Kawhi Leonard overwhelmed by eerie Kobe Bryant helicopter connection
Kawhi Leonard patterned so much of his game and life after Kobe Bryant, right down to his use of a helicopter — and the same pilot — to get around Southern California.
Leonard, the San Diego-area product who signed with the Clippers last summer after winning an NBA title in Toronto, told reporters Wednesday that he is unsure if he will continue using that mode of transportation after Bryant’s death, along with 13-year-old daughter Gianna, pilot Ara Zobayan and six others in a helicopter crash Sunday in Calabasas, Calif.
“I talked to him about it before our transition to playing in LA. Just seeing how [Kobe] got back and forth from Newport [Beach], and he said he was doing it for about 17 years or so,” Leonard said, according to ESPN. “I feel like that … I mean … the things that you hear, you don’t know what’s real yet. I can’t really speak on it. I don’t know. I don’t know yet. It’s a lot of thoughts in my head.”

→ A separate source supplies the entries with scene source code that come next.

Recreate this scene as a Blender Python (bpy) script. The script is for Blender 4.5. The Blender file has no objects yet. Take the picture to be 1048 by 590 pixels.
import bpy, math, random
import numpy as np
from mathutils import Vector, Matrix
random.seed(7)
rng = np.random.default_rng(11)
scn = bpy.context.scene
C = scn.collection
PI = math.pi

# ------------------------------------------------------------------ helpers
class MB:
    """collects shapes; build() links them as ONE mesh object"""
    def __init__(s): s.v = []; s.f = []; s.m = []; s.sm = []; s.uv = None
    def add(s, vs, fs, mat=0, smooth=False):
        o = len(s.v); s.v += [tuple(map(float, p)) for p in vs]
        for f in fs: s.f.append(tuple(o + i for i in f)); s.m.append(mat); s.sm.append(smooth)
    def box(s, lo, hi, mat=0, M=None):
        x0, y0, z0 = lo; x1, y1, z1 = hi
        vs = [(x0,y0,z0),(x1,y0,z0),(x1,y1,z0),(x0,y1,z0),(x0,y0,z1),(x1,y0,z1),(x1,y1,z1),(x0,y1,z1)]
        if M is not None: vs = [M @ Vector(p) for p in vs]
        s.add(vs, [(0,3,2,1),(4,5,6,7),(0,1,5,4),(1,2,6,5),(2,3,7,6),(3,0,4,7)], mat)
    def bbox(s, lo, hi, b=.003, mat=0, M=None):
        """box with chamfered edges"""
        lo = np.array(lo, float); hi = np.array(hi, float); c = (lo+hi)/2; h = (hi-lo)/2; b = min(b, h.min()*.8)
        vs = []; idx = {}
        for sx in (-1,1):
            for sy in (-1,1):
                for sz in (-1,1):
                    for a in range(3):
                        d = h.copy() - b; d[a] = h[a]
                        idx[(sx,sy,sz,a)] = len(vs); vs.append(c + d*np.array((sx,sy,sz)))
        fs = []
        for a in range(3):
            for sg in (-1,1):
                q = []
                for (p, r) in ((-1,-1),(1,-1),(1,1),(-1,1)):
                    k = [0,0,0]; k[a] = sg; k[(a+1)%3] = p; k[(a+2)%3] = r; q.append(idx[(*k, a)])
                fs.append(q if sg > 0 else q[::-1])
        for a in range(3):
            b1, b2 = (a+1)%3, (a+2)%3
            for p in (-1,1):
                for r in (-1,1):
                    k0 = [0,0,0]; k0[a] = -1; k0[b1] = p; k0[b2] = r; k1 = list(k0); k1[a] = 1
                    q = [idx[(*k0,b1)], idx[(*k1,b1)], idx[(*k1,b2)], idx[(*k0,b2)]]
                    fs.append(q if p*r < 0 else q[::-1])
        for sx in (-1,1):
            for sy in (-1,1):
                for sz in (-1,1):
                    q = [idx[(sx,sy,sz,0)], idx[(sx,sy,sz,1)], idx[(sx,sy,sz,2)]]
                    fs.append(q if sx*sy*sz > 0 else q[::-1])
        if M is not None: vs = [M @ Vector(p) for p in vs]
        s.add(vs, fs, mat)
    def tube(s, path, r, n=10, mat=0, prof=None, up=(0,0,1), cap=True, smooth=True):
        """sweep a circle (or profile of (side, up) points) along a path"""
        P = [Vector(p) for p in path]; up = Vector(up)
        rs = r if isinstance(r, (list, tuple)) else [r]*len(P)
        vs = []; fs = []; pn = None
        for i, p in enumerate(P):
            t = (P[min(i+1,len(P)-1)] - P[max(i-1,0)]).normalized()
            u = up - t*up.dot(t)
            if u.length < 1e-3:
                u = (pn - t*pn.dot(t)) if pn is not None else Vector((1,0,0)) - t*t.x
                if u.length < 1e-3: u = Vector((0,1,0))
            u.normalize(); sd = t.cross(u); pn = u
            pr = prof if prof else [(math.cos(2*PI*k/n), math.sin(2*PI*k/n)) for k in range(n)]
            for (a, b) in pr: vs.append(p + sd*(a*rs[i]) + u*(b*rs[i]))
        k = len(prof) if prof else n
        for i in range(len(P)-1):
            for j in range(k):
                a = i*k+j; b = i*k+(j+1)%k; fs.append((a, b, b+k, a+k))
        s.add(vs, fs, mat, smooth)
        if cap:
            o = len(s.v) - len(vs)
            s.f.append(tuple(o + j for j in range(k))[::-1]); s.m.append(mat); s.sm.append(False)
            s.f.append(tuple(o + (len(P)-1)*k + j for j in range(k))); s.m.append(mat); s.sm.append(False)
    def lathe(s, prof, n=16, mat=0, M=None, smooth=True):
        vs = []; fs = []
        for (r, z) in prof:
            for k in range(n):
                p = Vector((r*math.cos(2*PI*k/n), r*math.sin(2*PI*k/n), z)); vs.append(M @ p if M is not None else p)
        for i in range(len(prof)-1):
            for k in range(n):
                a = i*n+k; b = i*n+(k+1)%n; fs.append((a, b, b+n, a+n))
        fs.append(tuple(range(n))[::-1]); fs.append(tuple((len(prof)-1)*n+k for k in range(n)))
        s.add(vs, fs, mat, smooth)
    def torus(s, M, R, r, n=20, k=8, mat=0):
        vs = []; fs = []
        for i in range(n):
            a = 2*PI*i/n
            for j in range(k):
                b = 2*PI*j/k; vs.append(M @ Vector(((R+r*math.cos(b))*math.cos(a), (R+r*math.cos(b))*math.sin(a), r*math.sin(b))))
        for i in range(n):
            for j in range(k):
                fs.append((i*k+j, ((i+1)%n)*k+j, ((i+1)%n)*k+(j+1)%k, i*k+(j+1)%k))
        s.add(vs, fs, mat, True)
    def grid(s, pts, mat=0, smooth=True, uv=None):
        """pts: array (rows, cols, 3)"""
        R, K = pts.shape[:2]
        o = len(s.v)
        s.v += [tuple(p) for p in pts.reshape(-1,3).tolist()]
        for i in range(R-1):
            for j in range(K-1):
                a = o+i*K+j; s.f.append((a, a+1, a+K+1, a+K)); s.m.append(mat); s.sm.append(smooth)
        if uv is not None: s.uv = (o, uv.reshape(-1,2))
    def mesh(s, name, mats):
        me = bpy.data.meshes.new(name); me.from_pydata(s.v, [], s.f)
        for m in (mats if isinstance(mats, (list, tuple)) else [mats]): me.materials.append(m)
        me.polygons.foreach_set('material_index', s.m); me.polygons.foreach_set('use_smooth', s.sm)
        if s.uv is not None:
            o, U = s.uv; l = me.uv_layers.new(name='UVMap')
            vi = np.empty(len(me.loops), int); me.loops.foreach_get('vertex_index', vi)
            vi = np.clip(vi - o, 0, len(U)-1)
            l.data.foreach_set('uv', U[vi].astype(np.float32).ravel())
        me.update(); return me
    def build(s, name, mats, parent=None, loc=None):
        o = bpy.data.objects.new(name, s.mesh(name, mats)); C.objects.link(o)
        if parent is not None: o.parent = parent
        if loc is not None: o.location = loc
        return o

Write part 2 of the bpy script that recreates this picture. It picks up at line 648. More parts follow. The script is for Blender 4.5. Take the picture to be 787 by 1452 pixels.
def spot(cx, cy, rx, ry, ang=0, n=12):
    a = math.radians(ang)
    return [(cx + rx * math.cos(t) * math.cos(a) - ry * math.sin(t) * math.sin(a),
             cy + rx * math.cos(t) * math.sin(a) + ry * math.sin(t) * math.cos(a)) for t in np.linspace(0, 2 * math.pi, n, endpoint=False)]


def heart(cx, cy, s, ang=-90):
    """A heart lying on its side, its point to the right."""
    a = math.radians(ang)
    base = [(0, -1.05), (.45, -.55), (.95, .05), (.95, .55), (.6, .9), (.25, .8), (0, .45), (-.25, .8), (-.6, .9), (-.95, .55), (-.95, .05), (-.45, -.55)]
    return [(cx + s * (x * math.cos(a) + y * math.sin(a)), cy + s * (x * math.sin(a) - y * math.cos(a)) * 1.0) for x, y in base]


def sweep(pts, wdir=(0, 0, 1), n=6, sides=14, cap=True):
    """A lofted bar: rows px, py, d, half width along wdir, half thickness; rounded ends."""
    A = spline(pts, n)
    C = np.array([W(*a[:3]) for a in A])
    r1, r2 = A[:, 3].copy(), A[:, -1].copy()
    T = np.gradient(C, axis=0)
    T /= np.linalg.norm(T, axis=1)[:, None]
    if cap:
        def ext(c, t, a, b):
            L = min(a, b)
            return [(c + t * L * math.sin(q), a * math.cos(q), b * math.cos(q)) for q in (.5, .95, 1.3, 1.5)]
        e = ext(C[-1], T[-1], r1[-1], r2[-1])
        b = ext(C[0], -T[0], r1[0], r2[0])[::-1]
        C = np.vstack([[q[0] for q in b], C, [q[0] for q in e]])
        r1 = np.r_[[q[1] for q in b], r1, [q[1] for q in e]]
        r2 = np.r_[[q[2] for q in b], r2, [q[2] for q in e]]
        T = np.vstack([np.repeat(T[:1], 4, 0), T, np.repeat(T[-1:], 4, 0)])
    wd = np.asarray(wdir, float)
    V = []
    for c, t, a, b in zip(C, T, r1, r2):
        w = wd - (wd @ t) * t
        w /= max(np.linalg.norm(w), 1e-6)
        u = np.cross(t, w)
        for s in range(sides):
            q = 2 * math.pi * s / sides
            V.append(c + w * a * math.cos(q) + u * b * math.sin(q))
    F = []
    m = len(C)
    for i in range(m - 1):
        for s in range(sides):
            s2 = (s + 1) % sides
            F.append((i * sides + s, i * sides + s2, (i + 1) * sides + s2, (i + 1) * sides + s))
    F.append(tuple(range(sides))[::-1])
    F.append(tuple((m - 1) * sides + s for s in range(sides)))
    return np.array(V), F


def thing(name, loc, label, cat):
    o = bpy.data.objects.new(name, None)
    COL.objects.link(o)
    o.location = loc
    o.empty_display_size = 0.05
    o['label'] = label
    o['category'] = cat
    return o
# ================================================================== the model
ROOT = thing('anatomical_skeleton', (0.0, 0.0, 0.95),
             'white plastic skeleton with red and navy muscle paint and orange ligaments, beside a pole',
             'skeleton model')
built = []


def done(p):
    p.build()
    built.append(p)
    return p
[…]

Leonard maintains a residence close to Staples Center, but he also travels back and forth to his home in San Diego when possible. He said Zobayan often would fly him and Bryant on the same day.
“Great guy. Super nice. He was one of the best pilots,” Leonard said of Zobayan. “That is a guy who you ask for to fly you from city to city. It’s just surreal still.
“He will drop me off and say he is about [to] go pick up Kobe, [and] Kobe said ‘hello.’ Or he’ll just be like, ‘I just dropped Kobe off, and he said hello.’ Vice versa. So it’s a crazy interaction. He’s a good dude, and I’m sorry for everybody.”
Leonard added that he worked out with Bryant during the summer of 2018, and used his mentor as motivation during the Raptors’ run to the 2019 championship. He even spoke to Bryant on the phone during the locker-room celebration after they finished off the Warriors in the NBA Finals.
“It’s sad every day,” Leonard said. “You know, you kind of feel like life isn’t real once you start seeing these little monuments or the pictures that people are putting up with his face and the year he was born and the year he died. It’s not all come together yet.
“Just the competitive drive, just wanting to do everything you can — on and off the court — to be a better player. I mean, it’s so much. It’s just hard to think of the conversation we had together right now, just summing up in a sentence. Just everything he did. It’s just that motivation. I thought about him every game. He [was] a sense of a drive for me last year, trying to get that championship.”
The Clippers were scheduled to face the Lakers on Tuesday at Staples Center, but they agreed with the NBA’s decision to postpone the game. Clippers forward Paul George, another Southern California product, also grew up idolizing Bryant.
“We from here. It’s different when you talk about what guys thought of him from another state,” George said. “We grew up here. We saw him every day on TV. He’s the reason all of us played the game, so it’s different. It hits different for us, from Russ [Westbrook], DeMar [DeRozan], myself, Kawhi, just all the SoCal guys, it just hits different. He was our MJ [Michael Jordan]. He was our hero. He was our GOAT. It’s just going to hit different for us.
“From idolizing him as a kid to developing a friendship, a brotherhood, to now having conversations with him this summer at his Mamba Academy and talking about fatherhood. [It’s] just some s–t you can’t get over.”